The Wagner case, decided today by the D.C. Circuit, is important because of its analysis of the constitutionality of federal campaign contribution restrictions and, by extension, of pay-to-play laws generally. Covington has been monitoring this case since the district court decision in 2012, to the argument before the D.C. Circuit in 2013, and the decision by the appellate court to vacate the opinion in the same year.

Part of the procedural wrangling in the case was due to tricky jurisdictional issues. But the substantive issues strike at the heart of modern campaign finance. No doubt this latter inquiry is at least part of the reason it took the D.C. Circuit Court about nine months from the argument on September 30, 2014, to issue today’s opinion.

Strictly speaking, the decision focuses on the federal ban on contributions by contractors to federal candidates and parties. The opinion might have been broader, covering contributions to political action committees that make contributions to candidates. That broader question would have been interesting because, in the absence of control or earmarking by the donor, the concern about corruption is arguably lessened when an intermediary, such as any one of a wide variety of PACs, makes independent determinations about how to use its money. However, the two plaintiffs whose challenge included desired contributions to political committees and PACs were no longer federal contractors by the time the Court issued its opinion. So the Court declined to address the broader question as to contributions to PACs.

Many aspects of this case are interesting, but the following are a few highlights:

  • The Court recognized not only a governmental interest in protecting against quid pro quo corruption and its appearance—which is the interest that has recently been the focus of the Supreme Court—but also the “protection against interference with merit-based public administration.” In some respects, this is a broader principle that could justify a broader set of restrictions than the concern about quid pro quo corruption alone, though it is arguably more relevant to restrictions applied to individual contractors (as here) in the context of federal government as an employer.

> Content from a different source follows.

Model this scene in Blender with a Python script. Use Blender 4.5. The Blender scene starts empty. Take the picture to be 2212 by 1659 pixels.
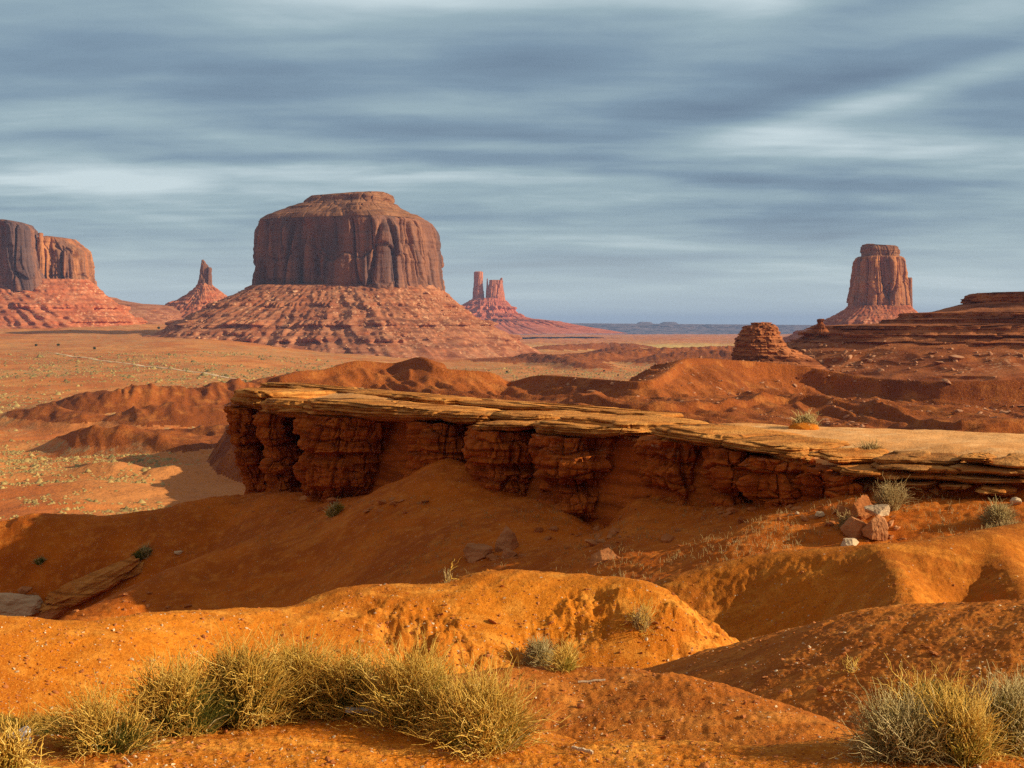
import bpy, math, random
import numpy as np
from mathutils import Vector, Matrix

SC = bpy.context.scene
COL = SC.collection
rad = math.radians

# ------------------------------------------------------------------ camera
# photo coordinates below are in a 2212 x 1659 copy of the photograph; F is the focal length in those pixels
F, PCX, PCY, HORIZ = 3039.0, 1106.0, 829.5, 704.0
PITCH = math.atan((PCY - HORIZ) / F)
cam = bpy.data.objects.new('camera', bpy.data.cameras.new('camera'))
COL.objects.link(cam)
cam.location = (0, 0, 0)                      # the eye is the origin: everything else lies below or beyond it
cam.rotation_euler = (math.pi / 2 - PITCH, 0, 0)
cam.data.sensor_width = 36.0
cam.data.lens = 36.0 * F / 2212.0
cam.data.clip_start = 0.1
cam.data.clip_end = 90000.0
SC.camera = cam

# ------------------------------------------------------------------ light
SUN_AZ, SUN_EL = rad(102), rad(22)
SUNV = Vector((math.cos(SUN_EL) * math.sin(SUN_AZ), math.cos(SUN_EL) * math.cos(SUN_AZ), math.sin(SUN_EL)))
sl = bpy.data.lights.new('sun', 'SUN')
sl.energy = 5.0
sl.angle = rad(0.5)
sl.color = (1.0, 0.85, 0.60)
sun = bpy.data.objects.new('sun', sl)
COL.objects.link(sun)
sun.rotation_euler = (-SUNV).to_track_quat('-Z', 'Y').to_euler()
sun.location = (60, -20, 60)

SC.view_settings.view_transform = 'Standard'
SC.view_settings.look = 'None'
SC.view_settings.exposure = 0.45
SC.view_settings.gamma = 1.0
SC.view_settings.use_curve_mapping = False


class NT:
    """a thin helper round a node tree"""
    def __init__(self, tree):
        self.t = tree
        self.t.nodes.clear()

    def n(self, typ, **kw):
        nd = self.t.nodes.new(typ)
        ins = kw.pop('ins', {})
        for k, v in kw.items():
            setattr(nd, k, v)
        for k, v in ins.items():
            self.put(nd.inputs[k], v)
        return nd

    def put(self, sock, v):
        if isinstance(v, bpy.types.NodeSocket):
            self.t.links.new(v, sock)
        else:
            if sock.type == 'RGBA' and len(v) == 3:
                v = (*v, 1.0)
            sock.default_value = v

    def math(self, op, a, b=0.0, clamp=False):
        nd = self.n('ShaderNodeMath', operation=op, use_clamp=clamp)
        self.put(nd.inputs[0], a)
        self.put(nd.inputs[1], b)
        return nd.outputs[0]

    def noise(self, vec, scale, detail=4.0, rough=0.55, dist=0.0):
        nd = self.n('ShaderNodeTexNoise', ins={'Scale': scale, 'Detail': detail, 'Roughness': rough, 'Distortion': dist})
        self.put(nd.inputs['Vector'], vec)
        return nd.outputs['Fac']

    def scaled(self, vec, s):
        nd = self.n('ShaderNodeVectorMath', operation='MULTIPLY')
        self.put(nd.inputs[0], vec)
        nd.inputs[1].default_value = s
        return nd.outputs[0]

    def ramp(self, fac, a, b):
        nd = self.n('ShaderNodeMapRange', interpolation_type='SMOOTHSTEP', ins={'From Min': a, 'From Max': b})
        self.put(nd.inputs['Value'], fac)
        return nd.outputs[0]

    def mix(self, fac, a, b, mode='MIX'):
        nd = self.n('ShaderNodeMix', data_type='RGBA', blend_type=mode)
        self.put(nd.inputs[0], fac)
        self.put(nd.inputs[6], a)
        self.put(nd.inputs[7], b)
        return nd.outputs[2]

    def cramp(self, fac, stops):
        nd = self.n('ShaderNodeValToRGB')
        cr = nd.color_ramp
        while len(cr.elements) < len(stops):
            cr.elements.new(0.5)
        for e, (p, c) in zip(cr.elements, stops):
            e.position = p
            e.color = (*c, 1.0)
        self.put(nd.inputs[0], fac)
        return nd.outputs[0]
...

  • Although the Court acknowledges that political parties cannot award contracts, it favorably cites a district court for the proposition that “federal officeholders and candidates may value contributions to their national parties. . . in much the same way they value contributions to their own campaigns.” This is an expansive rationale and leads to all manner of questions.

  • The Court specifically identifies the enactment of pay-to-play laws by states and municipalities as evidence that restrictions on contributions are thought necessary to prevent corruption and to provide for merit-based administration. The Court’s assembly of a list of corruption scandals leading to contribution restrictions will no doubt be cited by other courts and may provide comfort to jurisdictions concerned about the constitutionality of their restrictions.

  • The Court rejected an argument that a higher level of scrutiny should apply. One result of the Court’s analysis is that we may continue to see a distinction between laws restricting independent expenditures (even to support a particular government official) and contributions made directly to the campaign of that same official.

  • Finally, this opinion does not bode well for recent challenges by the New York and Tennessee Republican parties to the Securities and Exchange Commission’s pay-to-play law, a challenge which, as we noted, has faced procedural challenges of its own. That suit is also before the D.C. Circuit.